Your task:
Below is a set of records. Repeat all of them exactly.
--- START OF Records for processing ---
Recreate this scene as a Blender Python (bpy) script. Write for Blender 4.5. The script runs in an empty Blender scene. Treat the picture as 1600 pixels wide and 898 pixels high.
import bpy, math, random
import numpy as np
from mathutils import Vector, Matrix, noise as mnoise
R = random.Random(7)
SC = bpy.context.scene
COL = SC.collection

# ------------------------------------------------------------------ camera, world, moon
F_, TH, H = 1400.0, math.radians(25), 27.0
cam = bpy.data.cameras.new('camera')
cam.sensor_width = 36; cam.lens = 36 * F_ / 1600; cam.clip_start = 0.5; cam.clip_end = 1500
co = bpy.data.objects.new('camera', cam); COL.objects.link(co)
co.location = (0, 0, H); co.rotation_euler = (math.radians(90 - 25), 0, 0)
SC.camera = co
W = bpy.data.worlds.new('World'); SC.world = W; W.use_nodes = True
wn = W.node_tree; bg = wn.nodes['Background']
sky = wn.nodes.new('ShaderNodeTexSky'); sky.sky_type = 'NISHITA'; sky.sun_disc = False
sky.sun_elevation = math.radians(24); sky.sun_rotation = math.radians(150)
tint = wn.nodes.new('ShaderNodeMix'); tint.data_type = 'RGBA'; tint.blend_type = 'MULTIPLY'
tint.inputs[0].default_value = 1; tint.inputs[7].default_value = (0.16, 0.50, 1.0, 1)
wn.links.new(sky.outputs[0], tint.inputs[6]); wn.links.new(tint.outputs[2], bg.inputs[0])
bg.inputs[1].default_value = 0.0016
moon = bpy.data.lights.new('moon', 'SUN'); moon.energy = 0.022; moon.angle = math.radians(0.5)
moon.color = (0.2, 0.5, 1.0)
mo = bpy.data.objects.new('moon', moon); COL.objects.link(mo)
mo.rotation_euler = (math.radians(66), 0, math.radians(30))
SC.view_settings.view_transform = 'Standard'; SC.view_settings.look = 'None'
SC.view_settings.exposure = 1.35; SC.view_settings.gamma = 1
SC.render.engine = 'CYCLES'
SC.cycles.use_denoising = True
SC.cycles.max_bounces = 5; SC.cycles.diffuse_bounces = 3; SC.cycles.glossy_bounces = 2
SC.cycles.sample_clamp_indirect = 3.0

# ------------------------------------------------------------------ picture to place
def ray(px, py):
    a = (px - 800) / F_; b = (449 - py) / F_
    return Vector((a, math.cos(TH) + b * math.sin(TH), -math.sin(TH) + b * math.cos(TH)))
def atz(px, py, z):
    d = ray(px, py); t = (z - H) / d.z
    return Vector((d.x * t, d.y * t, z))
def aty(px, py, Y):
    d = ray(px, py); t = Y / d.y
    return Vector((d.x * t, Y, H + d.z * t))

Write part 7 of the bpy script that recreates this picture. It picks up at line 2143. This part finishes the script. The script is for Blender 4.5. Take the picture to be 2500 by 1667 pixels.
--- END OF Records for processing ---
Answer:
Recreate this scene as a Blender Python (bpy) script. Write for Blender 4.5. The script runs in an empty Blender scene. Treat the picture as 1600 pixels wide and 898 pixels high.
import bpy, math, random
import numpy as np
from mathutils import Vector, Matrix, noise as mnoise
R = random.Random(7)
SC = bpy.context.scene
COL = SC.collection

# ------------------------------------------------------------------ camera, world, moon
F_, TH, H = 1400.0, math.radians(25), 27.0
cam = bpy.data.cameras.new('camera')
cam.sensor_width = 36; cam.lens = 36 * F_ / 1600; cam.clip_start = 0.5; cam.clip_end = 1500
co = bpy.data.objects.new('camera', cam); COL.objects.link(co)
co.location = (0, 0, H); co.rotation_euler = (math.radians(90 - 25), 0, 0)
SC.camera = co
W = bpy.data.worlds.new('World'); SC.world = W; W.use_nodes = True
wn = W.node_tree; bg = wn.nodes['Background']
sky = wn.nodes.new('ShaderNodeTexSky'); sky.sky_type = 'NISHITA'; sky.sun_disc = False
sky.sun_elevation = math.radians(24); sky.sun_rotation = math.radians(150)
tint = wn.nodes.new('ShaderNodeMix'); tint.data_type = 'RGBA'; tint.blend_type = 'MULTIPLY'
tint.inputs[0].default_value = 1; tint.inputs[7].default_value = (0.16, 0.50, 1.0, 1)
wn.links.new(sky.outputs[0], tint.inputs[6]); wn.links.new(tint.outputs[2], bg.inputs[0])
bg.inputs[1].default_value = 0.0016
moon = bpy.data.lights.new('moon', 'SUN'); moon.energy = 0.022; moon.angle = math.radians(0.5)
moon.color = (0.2, 0.5, 1.0)
mo = bpy.data.objects.new('moon', moon); COL.objects.link(mo)
mo.rotation_euler = (math.radians(66), 0, math.radians(30))
SC.view_settings.view_transform = 'Standard'; SC.view_settings.look = 'None'
SC.view_settings.exposure = 1.35; SC.view_settings.gamma = 1
SC.render.engine = 'CYCLES'
SC.cycles.use_denoising = True
SC.cycles.max_bounces = 5; SC.cycles.diffuse_bounces = 3; SC.cycles.glossy_bounces = 2
SC.cycles.sample_clamp_indirect = 3.0

# ------------------------------------------------------------------ picture to place
def ray(px, py):
    a = (px - 800) / F_; b = (449 - py) / F_
    return Vector((a, math.cos(TH) + b * math.sin(TH), -math.sin(TH) + b * math.cos(TH)))
def atz(px, py, z):
    d = ray(px, py); t = (z - H) / d.z
    return Vector((d.x * t, d.y * t, z))
def aty(px, py, Y):
    d = ray(px, py); t = Y / d.y
    return Vector((d.x * t, Y, H + d.z * t))

Write part 7 of the bpy script that recreates this picture. It picks up at line 2143. This part finishes the script. The script is for Blender 4.5. Take the picture to be 2500 by 1667 pixels.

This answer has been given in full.